▸ **OBJECTIVE**:
Copy only this: the line containing "Keep writing the", the line containing "duct('shortest cream fabric", and every line between them, exactly as written.

▸ **PROVIDED MATERIAL**:

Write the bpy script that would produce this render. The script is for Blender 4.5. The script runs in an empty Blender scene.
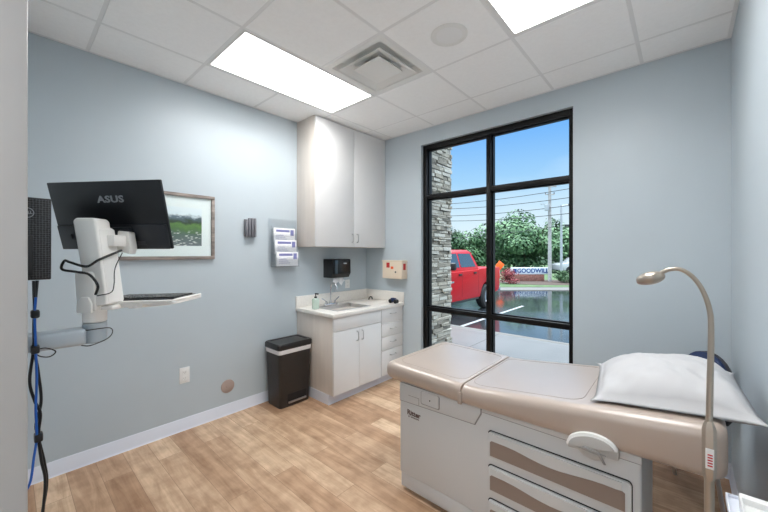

==

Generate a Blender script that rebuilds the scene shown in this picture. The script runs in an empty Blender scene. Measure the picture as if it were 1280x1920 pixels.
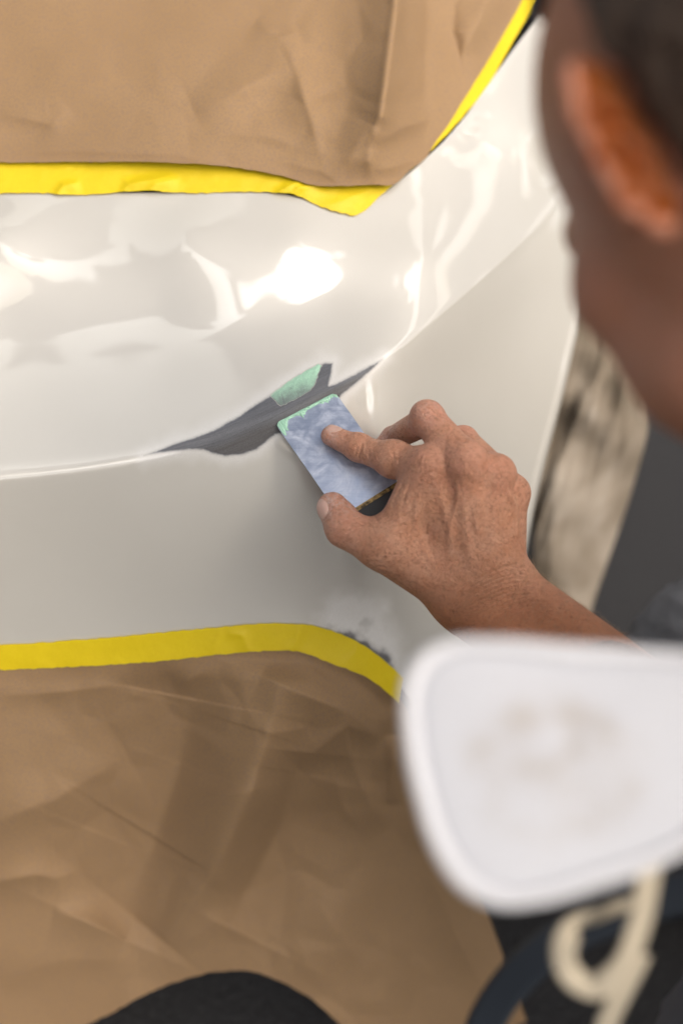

* * *

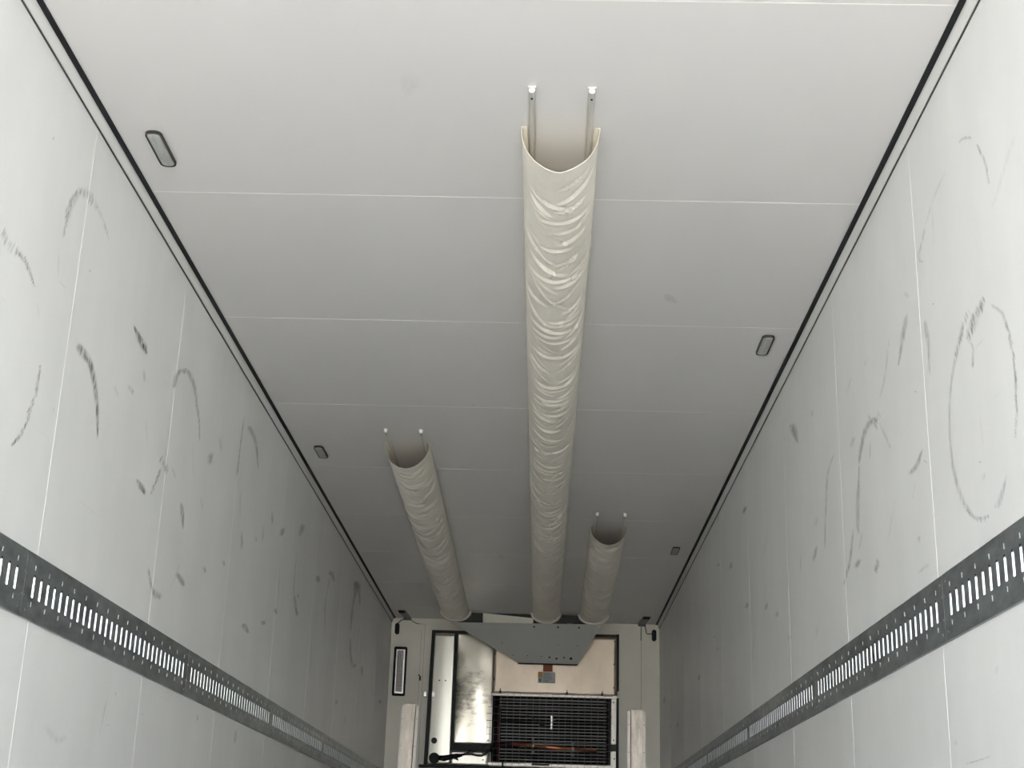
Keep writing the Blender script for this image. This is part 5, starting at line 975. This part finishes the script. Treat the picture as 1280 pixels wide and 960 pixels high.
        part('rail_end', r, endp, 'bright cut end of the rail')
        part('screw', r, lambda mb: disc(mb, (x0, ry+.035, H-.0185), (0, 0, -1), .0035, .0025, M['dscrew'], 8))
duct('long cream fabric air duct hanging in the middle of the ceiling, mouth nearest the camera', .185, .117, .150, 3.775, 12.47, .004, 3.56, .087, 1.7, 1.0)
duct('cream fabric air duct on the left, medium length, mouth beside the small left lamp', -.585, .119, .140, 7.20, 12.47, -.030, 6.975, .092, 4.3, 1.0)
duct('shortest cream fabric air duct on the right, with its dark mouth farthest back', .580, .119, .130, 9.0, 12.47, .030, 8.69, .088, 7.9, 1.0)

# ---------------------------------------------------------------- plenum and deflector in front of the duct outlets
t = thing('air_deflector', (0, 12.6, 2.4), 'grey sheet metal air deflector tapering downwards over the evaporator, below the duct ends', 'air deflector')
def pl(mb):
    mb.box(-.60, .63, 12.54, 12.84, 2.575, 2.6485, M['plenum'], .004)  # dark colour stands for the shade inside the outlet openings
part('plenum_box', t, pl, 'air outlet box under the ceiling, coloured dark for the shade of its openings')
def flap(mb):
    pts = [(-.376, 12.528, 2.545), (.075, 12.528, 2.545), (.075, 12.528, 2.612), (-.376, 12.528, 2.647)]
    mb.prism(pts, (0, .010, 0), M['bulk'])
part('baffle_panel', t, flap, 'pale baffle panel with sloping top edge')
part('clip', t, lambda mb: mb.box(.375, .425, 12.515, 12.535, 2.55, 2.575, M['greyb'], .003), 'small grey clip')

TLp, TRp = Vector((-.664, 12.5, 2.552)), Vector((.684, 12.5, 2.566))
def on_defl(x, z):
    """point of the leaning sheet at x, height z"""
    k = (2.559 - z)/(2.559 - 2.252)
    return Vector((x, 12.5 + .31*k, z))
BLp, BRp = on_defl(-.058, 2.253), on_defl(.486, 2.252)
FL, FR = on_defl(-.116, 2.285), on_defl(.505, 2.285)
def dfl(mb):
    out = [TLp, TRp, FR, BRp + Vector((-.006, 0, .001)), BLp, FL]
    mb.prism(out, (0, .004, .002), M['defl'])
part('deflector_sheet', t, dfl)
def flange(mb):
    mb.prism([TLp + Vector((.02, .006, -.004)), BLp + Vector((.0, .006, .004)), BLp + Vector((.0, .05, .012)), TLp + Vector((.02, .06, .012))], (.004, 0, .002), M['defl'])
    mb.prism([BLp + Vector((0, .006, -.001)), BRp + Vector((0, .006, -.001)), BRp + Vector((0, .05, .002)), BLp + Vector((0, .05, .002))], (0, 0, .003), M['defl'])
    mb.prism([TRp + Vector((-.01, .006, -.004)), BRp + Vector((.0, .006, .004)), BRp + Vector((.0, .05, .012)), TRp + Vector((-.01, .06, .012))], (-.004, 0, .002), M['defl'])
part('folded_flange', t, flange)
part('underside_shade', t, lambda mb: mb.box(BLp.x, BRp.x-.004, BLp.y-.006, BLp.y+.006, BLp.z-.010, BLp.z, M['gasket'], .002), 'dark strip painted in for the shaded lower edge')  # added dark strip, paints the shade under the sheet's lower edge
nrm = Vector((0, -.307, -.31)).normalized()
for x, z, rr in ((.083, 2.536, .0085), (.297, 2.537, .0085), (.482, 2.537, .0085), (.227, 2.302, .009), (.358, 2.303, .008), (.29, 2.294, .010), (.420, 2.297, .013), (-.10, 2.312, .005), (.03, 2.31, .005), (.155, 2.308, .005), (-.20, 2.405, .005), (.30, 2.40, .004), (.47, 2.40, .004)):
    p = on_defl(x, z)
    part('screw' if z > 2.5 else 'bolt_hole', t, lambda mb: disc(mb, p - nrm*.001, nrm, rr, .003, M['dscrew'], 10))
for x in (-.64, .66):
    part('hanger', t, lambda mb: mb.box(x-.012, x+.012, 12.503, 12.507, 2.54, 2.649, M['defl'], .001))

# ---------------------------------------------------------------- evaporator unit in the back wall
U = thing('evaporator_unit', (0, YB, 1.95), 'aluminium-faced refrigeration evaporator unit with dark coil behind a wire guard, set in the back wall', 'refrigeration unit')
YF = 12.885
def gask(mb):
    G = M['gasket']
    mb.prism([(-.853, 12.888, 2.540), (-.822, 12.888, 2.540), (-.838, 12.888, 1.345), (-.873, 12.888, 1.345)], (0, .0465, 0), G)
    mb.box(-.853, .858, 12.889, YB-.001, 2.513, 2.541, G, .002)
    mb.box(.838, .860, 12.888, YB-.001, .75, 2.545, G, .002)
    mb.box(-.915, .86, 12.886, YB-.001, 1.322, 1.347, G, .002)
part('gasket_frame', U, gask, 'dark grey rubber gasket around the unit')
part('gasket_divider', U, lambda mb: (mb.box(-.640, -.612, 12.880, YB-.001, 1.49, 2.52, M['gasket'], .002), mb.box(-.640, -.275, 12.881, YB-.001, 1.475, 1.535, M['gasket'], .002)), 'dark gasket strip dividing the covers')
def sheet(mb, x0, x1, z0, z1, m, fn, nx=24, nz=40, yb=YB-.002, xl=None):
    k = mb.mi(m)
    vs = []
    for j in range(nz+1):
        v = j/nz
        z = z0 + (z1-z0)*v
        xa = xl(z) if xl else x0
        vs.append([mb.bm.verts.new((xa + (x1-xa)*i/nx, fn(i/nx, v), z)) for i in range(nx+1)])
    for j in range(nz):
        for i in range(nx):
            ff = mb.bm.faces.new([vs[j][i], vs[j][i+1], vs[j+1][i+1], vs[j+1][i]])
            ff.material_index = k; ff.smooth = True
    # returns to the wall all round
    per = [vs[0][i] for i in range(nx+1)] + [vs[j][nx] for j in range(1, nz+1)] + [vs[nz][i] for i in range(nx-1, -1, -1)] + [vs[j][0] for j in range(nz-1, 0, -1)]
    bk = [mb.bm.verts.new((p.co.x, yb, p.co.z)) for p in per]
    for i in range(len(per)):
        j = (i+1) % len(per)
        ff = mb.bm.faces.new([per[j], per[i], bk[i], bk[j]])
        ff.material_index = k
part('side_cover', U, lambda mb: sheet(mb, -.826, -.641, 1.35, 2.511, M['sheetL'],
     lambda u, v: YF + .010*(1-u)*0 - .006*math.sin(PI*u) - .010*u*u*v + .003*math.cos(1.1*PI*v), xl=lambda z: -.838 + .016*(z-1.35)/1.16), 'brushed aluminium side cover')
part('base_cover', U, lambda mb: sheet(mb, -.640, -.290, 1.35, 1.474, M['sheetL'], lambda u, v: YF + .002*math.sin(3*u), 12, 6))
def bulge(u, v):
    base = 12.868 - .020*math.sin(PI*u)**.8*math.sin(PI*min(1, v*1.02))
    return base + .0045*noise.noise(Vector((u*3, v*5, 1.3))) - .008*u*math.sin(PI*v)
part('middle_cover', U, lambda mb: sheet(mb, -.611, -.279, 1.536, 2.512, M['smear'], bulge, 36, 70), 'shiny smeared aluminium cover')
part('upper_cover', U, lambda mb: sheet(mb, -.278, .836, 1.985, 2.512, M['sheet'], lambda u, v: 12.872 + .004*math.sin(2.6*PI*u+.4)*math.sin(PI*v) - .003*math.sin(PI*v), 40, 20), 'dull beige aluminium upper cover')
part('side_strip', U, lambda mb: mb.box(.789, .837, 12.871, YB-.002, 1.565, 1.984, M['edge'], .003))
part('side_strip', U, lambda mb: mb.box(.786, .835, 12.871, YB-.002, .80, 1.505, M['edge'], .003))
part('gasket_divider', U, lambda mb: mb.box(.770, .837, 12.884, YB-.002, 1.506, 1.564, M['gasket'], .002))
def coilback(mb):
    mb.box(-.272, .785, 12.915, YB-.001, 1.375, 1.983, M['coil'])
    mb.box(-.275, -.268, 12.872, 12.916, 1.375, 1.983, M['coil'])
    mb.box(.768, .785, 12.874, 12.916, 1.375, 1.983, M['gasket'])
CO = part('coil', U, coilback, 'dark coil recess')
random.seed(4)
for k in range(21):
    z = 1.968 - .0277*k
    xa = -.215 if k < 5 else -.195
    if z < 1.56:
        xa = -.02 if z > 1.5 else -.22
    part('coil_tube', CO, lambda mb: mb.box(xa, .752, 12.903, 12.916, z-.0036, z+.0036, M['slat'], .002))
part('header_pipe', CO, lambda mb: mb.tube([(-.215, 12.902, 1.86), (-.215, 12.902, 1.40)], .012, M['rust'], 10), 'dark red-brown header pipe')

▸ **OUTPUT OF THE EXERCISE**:
Keep writing the Blender script for this image. This is part 5, starting at line 975. This part finishes the script. Treat the picture as 1280 pixels wide and 960 pixels high.
        part('rail_end', r, endp, 'bright cut end of the rail')
        part('screw', r, lambda mb: disc(mb, (x0, ry+.035, H-.0185), (0, 0, -1), .0035, .0025, M['dscrew'], 8))
duct('long cream fabric air duct hanging in the middle of the ceiling, mouth nearest the camera', .185, .117, .150, 3.775, 12.47, .004, 3.56, .087, 1.7, 1.0)
duct('cream fabric air duct on the left, medium length, mouth beside the small left lamp', -.585, .119, .140, 7.20, 12.47, -.030, 6.975, .092, 4.3, 1.0)
duct('shortest cream fabric air duct on the right, with its dark mouth farthest back', .580, .119, .130, 9.0, 12.47, .030, 8.69, .088, 7.9, 1.0)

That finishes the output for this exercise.